Именно с исследования этого истока мы и начнем. Принцип священного характера жизни стал для нас настолько привычным, что мы, кажется, забыли, что классическая Греция, которой мы обязаны большей частью наших этико–политических понятий, не только не знала этого принципа, но не обладала термином для выражения той семантической сферы, на которую мы указываем при помощи термина «жизнь». Во всей ее сложности оппозиция между zo? и bios, между zen и eu zen (то есть между жизнью вообще и определенным образом жизни, который свойственен людям) пусть и является решающей для возникновения западной политики, но не содержит ничего, что могло бы заставить думать о привилегии или священности жизни как таковой. Более того, грек эпохи Гомера не знал даже термина для обозначения живого тела.

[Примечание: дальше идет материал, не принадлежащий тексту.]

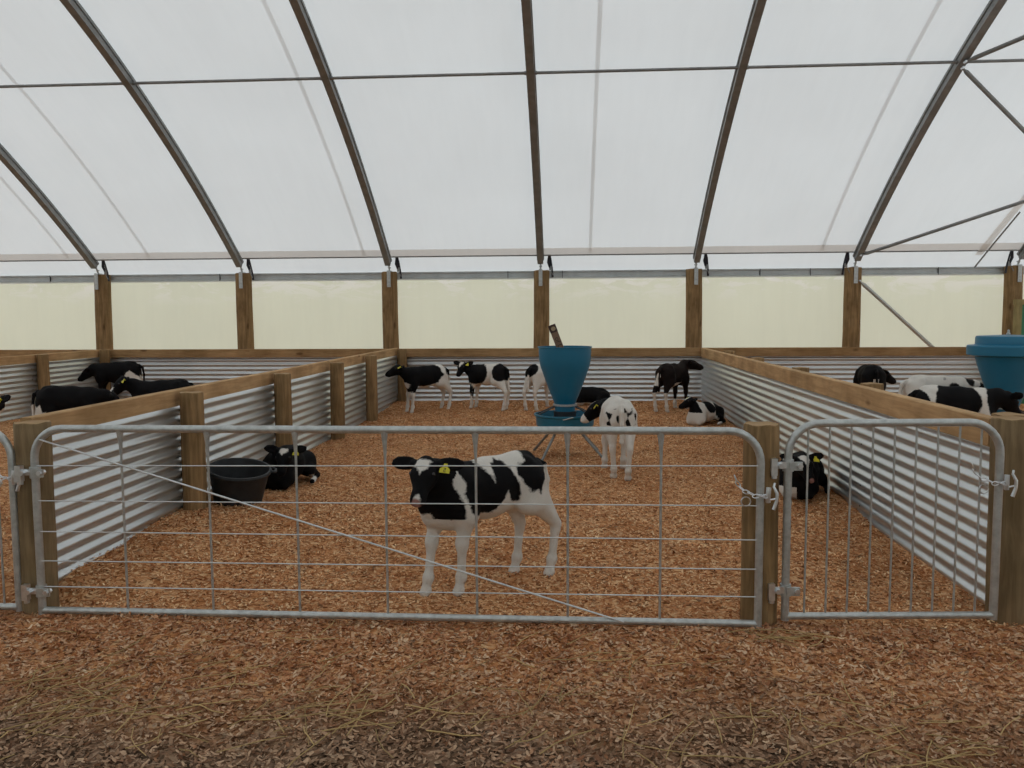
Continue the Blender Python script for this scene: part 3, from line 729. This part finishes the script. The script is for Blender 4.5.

Термин s?ma, который в последующие эпохи оказывается эквивалентом нашего слова «тело», изначально означал только «труп», словно жизнь как таковая, которая для греков состояла из многочисленных явлений и фрагментов, обретала некое единство только после смерти. Впрочем, и в тех обществах, которые, как классическая Греция, приносили в жертву животных и в редких случаях людей, жизнь сама по себе не считалась священной; она становилась таковой только благодаря серии ритуалов, целью которых как раз и было отделить ее от ее профанного контекста. По словам Бенвениста, чтобы сделать жертву священной, нужно «отделить ее от мира живых, необходимо, чтобы она пересекла порог, который разделяет две вселенные: в этом и состоит цель убийства»[117].

Если это правда, то когда и каким образом человеческая жизнь впервые стала восприниматься как священная сама по себе? До этого момента мы попытались наметить логическую и топологическую структуру суверенной власти, но что же именно исключено и захвачено внутри нее, кто является носителем суверенной отверженности? Как Беньямин, так и Шмитт, пусть и разными способами, указывают на жизнь (это «голая жизнь» у Беньямина, а у Шмитта «действительная жизнь», которая «прорывает корку механизма, зачерствевшего в повторах») как на такой элемент, который, будучи исключенным, обнаруживает свою неразрывную связь с суверенитетом. Именно это отношение и следует теперь прояснить.